They have been part of American horticulture — and culture — for nearly 150 years, yet Japanese gardens remain a mystery for many people.
That doesn't have to be the case. According to Tim Gruner, the garden curator/head of horticulture at Anderson Japanese Gardens in Rockford, Ill., you start with the intent of a Japanese garden: evoking a feeling.
"A Japanese garden seeks to create the emotional response to nature in any space," said Gruner, who oversees one of the country's pre-eminent examples of the aesthetic. "So the feeling you get standing in a place of great natural beauty, the positive emotions and reactions to that, [the question is] how can you create that kind of emotional response to nature in your back yard?"
For some, a garden means a patch of zinnias here, some marigolds there, a couple of rose bushes and a little ground cover. All well and good and pleasing to the eye.
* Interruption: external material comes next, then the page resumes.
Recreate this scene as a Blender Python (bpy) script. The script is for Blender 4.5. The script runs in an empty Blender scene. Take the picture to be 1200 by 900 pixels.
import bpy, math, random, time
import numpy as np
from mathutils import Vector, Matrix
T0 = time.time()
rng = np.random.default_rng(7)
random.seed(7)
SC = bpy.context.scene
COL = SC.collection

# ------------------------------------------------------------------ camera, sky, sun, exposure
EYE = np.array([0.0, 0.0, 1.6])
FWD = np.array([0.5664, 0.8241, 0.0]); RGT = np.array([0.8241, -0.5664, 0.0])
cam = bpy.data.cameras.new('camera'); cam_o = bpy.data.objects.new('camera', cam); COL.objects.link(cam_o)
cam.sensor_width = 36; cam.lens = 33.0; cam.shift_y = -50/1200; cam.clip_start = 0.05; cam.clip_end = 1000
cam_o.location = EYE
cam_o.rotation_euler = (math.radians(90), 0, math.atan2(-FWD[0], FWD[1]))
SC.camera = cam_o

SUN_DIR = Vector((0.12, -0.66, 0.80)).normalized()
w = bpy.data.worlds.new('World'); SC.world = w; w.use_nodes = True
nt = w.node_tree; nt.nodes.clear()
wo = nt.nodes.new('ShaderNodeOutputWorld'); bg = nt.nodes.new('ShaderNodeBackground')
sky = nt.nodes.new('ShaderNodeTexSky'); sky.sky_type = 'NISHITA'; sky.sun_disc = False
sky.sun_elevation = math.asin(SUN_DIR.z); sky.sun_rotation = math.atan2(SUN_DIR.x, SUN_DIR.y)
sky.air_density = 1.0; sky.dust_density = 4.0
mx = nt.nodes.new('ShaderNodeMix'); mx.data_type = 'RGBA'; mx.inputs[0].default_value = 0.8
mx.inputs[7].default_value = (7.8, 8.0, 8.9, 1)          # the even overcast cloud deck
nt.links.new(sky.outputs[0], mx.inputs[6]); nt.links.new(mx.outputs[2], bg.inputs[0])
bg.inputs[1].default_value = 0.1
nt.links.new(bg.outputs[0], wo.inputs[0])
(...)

The Japanese garden follows the dictates of nature.
That was one of the purposes of the first Japanese gardens in the U.S. They were introduced to the public here in 1876, at the Centennial International Exhibition in Philadelphia. America was becoming more urbanized, and there was a desire to bring nature to people in cities. And the cities liked the gardens for what they projected.
"Industrial cities wanted Japanese gardens as a kind of sign of cultural attainment," said Kendall Brown, president of the board of directors of the North American Japanese Garden Association.
Even in 2014, Japanese gardens are constructed around guidelines and ideas that date back more than a thousand years.
"The Japanese garden is based on natural patterns, rock formations, the way plants grow naturally, the way water moves naturally through a stream valley. The shape of the land," Gruner said. "A Western garden — and this is a gross generalization — is often symmetrical, geometrical, vs. the asymmetrical Japanese garden. Think of classic gardens like Versailles, totally fabricated patterns laid out on a grand scale across an obviously human-controlled environment. A Japanese garden is asymmetrical, natural-plant oriented; some areas evoke the essence of a forest or stream valley or wetland, some evoke the feeling of rolling hills."